Four hundred copies of the Epistle were printed in Geneva, but only two have survived. The authorities were not pleased with Marie’s attacks on the Council and defense of Calvin and Farel; they had the printer Jean Girard arrested, and the copies in his shop were seized. Marie’s husband, Antoine Froment, went before the Council to vouch for the orthodoxy of the book, to no avail.
Geneva later reconsidered its expulsion of Calvin, and he returned to minister in the city in 1541, famously continuing his exegetical preaching at the same passage where he had left off three years before. During 1554-1555, he preached 54 sermons on I Timothy, which were published in 1561. Calvin asked Marie to write a preface to his sermon in women’s apparel.

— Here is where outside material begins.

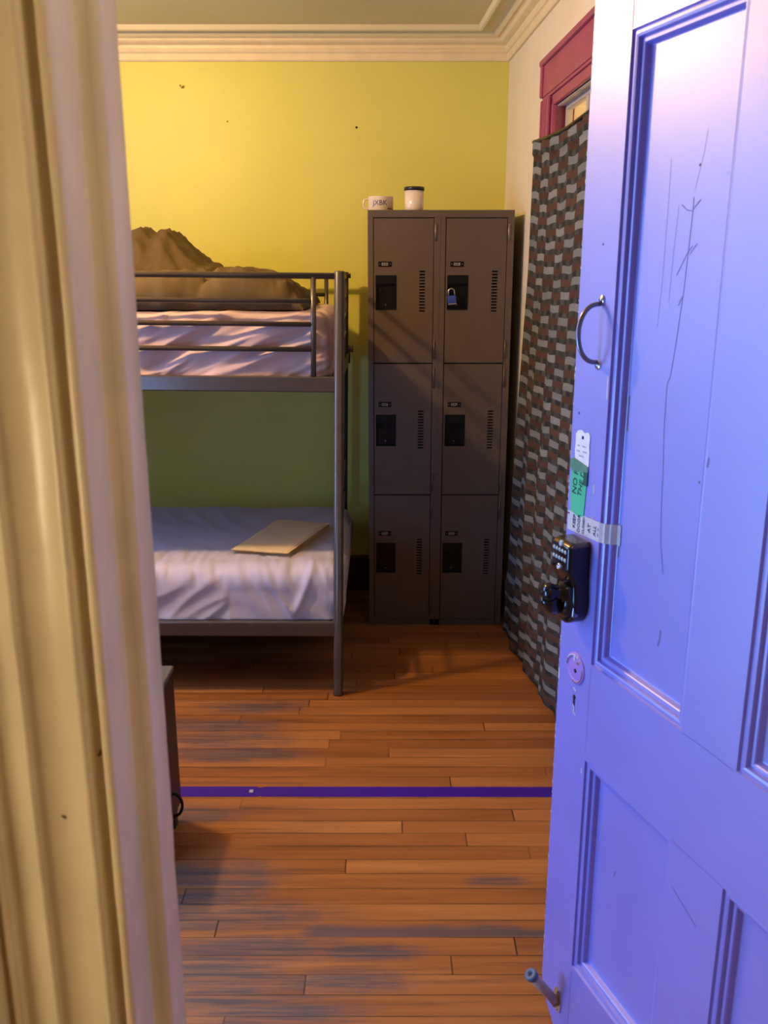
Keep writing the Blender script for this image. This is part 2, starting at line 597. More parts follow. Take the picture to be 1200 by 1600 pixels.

Marie exhorted women to avoid materialism and covetousness in dress:
You will find that those who are the most concerned about adorning their bodies, are little concerned that their spirits be adorned with true, solid virtues. As for us, we should not seek the ornament of garments, but of good behavior. As for women, who are in that regard more covetous than men, may they understand that too much daring has always been associated with immodesty; likewise, on the contrary, simplicity in clothes has always been a mark of chastity and continence.[3]
Marie died in 1561, the year this last work was published. She is recognized today as a woman’s voice for the Scripture during Geneva’s Reformation.
Endnotes
[1] Marie Dentiére. Epistle to Marguerite de Navarre & Preface to a Sermon by John Calvin, ed. & trans. Mary McKinley. University of Chicago Press, 2004, 6.
[2] Epistle to Marguerite, 53-54.
[3] Epistle to Marguerite de Navarre and Preface to a Sermon by John Calvin 93.